By Larry Jaffee, January 12, 2004
A progress report on Flexplay, the company that invented the "48-hour" DVD disc that renders itself unreadable by DVD players 48 hours after being opened, was provided at the recent Media-Tech show in Frankfurt, Germany, by Robert Thompson, a company vice president, who described in detail the enabling technology and processes.
The disc format, dubbed EZ-D, is currently being tested by Buena Vista Home Entertainment in five U.S. cities, and is playable on all standard DVD players.
"So far we've had only three complaints," said Thompson. "Somebody tried to open the package with scissors, and a store cut through the package with box cutters," he added.
Two replicators--Technicolor and Evatone--are manufacturing the discs, which are replicated with a proprietary system from M2. Thompson said Flexplay has two M2 lines at its R&D office in Saco, Maine.
Replication yields have hit successful disc rates of "85 to 87 percent and, in some cases, 90 percent," he said.
Flexplay also operates a chemical lab in Woburn, MA. Thompson noted that Flexplay has received U.S
. government approval that its chemistry "doesn't pose an environmental hazard." He added that the company is working on receiving similar approvals in Asia and Europe.

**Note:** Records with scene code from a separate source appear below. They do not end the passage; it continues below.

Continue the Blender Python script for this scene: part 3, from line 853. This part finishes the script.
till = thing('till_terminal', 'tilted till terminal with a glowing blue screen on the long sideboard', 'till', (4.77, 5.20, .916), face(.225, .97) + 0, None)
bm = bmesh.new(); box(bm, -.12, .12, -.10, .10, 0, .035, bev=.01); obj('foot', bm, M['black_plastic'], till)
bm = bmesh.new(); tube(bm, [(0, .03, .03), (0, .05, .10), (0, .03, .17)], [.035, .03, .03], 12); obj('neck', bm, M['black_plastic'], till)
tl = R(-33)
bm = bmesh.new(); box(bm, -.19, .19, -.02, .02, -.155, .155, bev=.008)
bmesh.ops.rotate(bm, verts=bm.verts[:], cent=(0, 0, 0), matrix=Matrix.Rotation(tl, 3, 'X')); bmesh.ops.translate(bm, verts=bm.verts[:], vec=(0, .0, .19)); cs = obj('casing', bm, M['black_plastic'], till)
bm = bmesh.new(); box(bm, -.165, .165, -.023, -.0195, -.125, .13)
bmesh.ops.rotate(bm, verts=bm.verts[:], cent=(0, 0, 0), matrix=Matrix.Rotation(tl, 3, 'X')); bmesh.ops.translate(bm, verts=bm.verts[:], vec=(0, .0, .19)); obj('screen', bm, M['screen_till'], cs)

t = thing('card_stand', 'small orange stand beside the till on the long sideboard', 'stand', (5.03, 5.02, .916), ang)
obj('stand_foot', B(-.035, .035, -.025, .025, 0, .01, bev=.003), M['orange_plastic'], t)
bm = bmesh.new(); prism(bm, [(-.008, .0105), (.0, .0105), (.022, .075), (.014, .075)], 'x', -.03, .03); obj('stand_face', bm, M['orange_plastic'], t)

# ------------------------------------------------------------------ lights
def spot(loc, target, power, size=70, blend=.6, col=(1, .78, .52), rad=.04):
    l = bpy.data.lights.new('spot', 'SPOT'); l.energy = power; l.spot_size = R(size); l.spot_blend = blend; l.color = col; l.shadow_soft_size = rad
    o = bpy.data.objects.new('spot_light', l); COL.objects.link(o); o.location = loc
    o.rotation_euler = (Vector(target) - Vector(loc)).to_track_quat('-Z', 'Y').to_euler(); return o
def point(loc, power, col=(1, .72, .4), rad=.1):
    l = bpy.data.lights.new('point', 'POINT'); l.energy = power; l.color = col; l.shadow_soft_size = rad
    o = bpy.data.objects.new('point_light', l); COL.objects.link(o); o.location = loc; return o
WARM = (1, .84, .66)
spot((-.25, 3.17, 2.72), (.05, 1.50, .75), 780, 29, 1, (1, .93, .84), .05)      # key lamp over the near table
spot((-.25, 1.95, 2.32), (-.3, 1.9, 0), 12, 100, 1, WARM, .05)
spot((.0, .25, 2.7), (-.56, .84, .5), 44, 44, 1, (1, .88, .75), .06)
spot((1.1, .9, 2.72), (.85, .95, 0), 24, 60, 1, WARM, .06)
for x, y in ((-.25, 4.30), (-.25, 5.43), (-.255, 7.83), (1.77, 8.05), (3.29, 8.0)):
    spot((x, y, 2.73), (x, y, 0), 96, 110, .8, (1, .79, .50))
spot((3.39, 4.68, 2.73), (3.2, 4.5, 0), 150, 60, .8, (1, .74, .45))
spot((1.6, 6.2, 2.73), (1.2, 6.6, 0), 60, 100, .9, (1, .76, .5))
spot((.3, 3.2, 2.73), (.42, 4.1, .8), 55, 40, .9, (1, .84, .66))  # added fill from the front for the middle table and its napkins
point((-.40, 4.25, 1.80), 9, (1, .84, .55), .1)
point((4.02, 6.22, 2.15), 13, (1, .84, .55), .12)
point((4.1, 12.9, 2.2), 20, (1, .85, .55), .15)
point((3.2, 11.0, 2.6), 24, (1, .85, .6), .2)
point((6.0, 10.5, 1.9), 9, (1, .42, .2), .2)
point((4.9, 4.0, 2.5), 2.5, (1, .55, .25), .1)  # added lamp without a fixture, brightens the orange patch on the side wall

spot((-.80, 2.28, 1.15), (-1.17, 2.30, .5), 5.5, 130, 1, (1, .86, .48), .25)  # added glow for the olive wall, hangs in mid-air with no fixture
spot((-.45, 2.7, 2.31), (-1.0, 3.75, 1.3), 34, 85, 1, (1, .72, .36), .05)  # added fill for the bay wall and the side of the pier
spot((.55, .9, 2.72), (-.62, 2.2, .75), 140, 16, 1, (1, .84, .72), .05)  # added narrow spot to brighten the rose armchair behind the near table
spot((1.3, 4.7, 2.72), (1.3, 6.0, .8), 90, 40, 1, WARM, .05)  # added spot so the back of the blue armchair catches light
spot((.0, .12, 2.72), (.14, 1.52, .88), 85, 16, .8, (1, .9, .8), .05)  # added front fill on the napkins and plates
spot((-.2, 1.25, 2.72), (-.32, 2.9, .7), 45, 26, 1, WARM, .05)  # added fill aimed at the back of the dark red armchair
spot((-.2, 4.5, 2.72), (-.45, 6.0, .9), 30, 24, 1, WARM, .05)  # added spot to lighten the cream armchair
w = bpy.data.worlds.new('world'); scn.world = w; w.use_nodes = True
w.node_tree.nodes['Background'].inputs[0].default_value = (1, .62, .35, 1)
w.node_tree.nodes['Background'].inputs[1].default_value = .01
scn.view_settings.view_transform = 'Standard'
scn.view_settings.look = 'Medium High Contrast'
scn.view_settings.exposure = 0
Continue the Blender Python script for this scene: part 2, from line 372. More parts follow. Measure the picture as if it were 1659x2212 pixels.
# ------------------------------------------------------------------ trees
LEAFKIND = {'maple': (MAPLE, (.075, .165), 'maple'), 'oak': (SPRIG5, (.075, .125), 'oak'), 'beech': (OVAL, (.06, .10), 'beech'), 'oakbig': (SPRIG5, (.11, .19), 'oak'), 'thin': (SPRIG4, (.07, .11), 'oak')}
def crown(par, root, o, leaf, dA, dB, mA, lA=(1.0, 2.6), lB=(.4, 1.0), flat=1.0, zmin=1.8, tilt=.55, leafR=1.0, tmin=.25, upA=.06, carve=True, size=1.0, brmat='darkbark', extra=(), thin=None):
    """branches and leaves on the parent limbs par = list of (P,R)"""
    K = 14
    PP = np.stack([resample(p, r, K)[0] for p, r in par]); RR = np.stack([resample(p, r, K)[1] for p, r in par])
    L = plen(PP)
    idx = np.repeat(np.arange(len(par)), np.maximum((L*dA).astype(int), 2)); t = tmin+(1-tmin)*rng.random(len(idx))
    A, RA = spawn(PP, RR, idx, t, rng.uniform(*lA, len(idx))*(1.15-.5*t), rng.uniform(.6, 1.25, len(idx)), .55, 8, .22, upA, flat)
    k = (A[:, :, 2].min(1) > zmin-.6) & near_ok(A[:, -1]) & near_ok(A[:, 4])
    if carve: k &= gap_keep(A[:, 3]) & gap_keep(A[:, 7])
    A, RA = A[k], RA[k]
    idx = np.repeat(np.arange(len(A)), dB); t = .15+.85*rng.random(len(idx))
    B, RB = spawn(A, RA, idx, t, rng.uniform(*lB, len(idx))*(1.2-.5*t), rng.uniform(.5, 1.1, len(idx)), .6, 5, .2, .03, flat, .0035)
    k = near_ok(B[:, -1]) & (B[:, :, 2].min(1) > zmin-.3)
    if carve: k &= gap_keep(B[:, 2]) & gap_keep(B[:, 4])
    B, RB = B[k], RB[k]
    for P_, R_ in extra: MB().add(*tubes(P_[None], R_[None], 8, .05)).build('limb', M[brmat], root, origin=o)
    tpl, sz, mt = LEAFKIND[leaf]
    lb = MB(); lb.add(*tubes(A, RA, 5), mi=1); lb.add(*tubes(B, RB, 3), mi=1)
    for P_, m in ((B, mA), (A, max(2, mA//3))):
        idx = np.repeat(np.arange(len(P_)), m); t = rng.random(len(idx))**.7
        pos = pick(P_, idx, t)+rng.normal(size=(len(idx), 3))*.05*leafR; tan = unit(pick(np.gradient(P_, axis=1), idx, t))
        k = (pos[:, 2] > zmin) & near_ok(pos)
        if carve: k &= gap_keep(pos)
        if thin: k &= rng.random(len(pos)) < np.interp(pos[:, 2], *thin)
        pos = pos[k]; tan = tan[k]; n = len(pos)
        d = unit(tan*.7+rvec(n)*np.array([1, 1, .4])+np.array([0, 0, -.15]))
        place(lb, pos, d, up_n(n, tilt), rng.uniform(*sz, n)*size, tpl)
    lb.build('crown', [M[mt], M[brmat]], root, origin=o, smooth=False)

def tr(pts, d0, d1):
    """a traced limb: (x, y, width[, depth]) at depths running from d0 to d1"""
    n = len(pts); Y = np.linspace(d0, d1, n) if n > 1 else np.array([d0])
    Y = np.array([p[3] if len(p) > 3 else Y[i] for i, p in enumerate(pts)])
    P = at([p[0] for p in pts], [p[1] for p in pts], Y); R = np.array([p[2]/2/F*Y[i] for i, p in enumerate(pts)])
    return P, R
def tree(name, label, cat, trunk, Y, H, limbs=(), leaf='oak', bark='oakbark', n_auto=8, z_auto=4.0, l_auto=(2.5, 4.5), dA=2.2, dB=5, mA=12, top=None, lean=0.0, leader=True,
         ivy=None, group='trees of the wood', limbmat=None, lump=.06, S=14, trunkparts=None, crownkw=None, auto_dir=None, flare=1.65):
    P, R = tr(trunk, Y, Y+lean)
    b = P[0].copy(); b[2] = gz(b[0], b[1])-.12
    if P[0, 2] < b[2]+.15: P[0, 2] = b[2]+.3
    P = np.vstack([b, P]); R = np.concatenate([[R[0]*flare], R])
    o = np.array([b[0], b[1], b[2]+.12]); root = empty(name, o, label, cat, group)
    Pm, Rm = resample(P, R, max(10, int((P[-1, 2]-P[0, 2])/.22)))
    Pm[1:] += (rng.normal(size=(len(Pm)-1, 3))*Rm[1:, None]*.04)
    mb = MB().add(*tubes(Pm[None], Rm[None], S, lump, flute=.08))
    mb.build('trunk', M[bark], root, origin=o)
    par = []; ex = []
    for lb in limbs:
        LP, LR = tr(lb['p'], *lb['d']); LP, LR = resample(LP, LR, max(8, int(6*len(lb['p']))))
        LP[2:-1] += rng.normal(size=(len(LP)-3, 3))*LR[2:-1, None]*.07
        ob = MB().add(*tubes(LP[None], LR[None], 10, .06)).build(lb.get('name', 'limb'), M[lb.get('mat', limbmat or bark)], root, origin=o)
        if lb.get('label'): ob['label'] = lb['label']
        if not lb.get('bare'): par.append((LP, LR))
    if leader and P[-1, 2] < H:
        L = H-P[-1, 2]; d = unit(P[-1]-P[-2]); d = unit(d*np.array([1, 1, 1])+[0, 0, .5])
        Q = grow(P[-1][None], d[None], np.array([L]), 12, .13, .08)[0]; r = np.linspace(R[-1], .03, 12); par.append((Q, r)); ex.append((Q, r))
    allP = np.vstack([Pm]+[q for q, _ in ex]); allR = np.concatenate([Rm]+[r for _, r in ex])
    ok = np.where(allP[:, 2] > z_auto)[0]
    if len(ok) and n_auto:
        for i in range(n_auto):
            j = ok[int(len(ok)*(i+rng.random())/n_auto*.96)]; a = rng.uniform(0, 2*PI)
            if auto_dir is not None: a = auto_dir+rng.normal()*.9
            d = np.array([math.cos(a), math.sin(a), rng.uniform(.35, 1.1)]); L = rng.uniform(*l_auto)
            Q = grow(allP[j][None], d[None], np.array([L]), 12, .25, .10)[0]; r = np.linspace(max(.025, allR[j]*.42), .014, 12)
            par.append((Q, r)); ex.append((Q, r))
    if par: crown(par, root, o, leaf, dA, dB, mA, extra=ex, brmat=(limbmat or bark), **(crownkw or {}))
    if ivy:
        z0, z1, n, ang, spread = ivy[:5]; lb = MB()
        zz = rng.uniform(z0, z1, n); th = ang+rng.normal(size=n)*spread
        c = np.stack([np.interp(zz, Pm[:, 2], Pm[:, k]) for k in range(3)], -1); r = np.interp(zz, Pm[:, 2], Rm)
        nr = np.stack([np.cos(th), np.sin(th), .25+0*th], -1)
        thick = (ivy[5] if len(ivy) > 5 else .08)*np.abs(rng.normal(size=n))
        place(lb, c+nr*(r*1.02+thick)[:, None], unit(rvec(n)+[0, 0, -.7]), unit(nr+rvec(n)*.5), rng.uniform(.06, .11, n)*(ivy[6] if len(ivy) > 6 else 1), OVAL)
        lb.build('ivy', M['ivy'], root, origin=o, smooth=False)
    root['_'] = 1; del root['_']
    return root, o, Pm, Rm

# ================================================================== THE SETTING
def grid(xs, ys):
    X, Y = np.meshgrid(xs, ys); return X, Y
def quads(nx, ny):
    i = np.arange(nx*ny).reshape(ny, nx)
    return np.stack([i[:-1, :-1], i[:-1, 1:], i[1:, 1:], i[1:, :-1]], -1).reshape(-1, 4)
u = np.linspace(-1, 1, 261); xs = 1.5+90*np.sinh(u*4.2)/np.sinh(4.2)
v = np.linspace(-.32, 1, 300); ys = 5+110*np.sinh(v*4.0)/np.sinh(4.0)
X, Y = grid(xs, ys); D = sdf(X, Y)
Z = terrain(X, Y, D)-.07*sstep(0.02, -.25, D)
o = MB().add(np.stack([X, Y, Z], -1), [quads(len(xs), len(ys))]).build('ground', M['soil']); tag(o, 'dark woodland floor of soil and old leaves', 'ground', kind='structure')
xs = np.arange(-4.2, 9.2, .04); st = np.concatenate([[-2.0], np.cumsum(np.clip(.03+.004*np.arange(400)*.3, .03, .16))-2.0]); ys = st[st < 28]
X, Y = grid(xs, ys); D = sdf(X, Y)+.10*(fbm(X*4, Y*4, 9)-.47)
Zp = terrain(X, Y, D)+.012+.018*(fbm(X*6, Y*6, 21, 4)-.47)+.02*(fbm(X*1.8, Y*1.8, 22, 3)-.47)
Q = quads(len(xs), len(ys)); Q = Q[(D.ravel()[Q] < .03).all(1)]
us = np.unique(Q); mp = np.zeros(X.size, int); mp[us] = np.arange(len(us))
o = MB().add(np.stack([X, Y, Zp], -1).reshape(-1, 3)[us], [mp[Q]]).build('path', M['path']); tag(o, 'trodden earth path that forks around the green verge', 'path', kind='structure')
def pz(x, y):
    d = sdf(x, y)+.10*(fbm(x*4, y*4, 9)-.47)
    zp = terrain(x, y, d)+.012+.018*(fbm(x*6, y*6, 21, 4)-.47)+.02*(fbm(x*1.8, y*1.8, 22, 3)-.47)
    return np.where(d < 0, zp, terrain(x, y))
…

The Flexplay disc itself uses a specialized dye. Once the DVD's package is opened and the disc is exposed to oxygen, the disc's content is readable for a 48-hour period, although the technology could enable a theoretical use period of up to 100 hours, Thompson noted. "Once it's exposed [and hits its time-out period], it falls out of spec and can't be read anymore," he added.
The Flexplay disc carries standard CSS copy protection; the limited-play feature is not an anti-copy solution but, rather, "anti-pass along," Thompson said.
Initial movies offered on the format include The Recruit, Rabbit Proof Fence, 25th Hour, Frida and Signs.
The disc format currently offers the capacity of a DVD-5, but that will be increased to DVD-9, thus offering the potential for extras-laden titles, as opposed to plain-vanilla releases that offer primarily the movie.
Thompson pointed out that Disney went to Technicolor and asked them to produce the Flexplay product. "We've learned that new formats must be driven by the content owners," he added.